Malanik is now again looking for a job and believes Lobo wouldn't be a problem sitting in the cab with her while she's driving a truck, but potential employers don't agree, she said.

'Dog's a deal breaker'

She said she heard the same thing after each interview.

"'We'd love to have you,'" she said employers would tell her. "'You'd be a great member of the team, but the dog's a deal breaker.'"

One company that turned Malanik down told CBC News it doesn't prohibit service dogs.

A lawyer for Overnight Expedite told CBC News in an email that he can't discuss the specific circumstances of the case, but said the company does not, as a matter of policy, prohibit the use of service dogs.

Now Malanik is being forced to make a decision she doesn't want to have to make, she said.

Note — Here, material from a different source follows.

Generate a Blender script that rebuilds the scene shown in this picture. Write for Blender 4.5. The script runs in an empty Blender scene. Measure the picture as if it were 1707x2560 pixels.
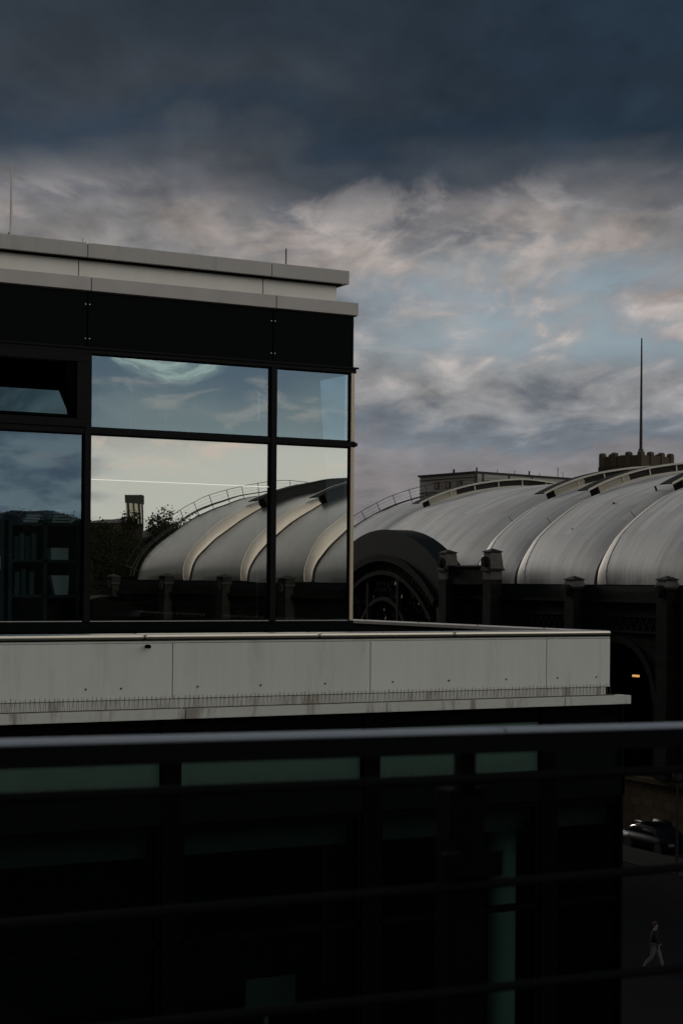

"Being unemployed for a month already without any income ... if I can't look after myself how am I supposed to look after him?"

The director of the program that gave Malanik the dog said if she sends Lobo back she will likely require more intense treatment for PTSD.

"We're gonna push her back down the hill there's nothing positive that's going to come out of this," said George Leonard, master trainer for Courageous Companions in Winnipeg.

"It's a general ignorance among the general public that they don't understand what a service dog can do and how it helps and affects someone," he said.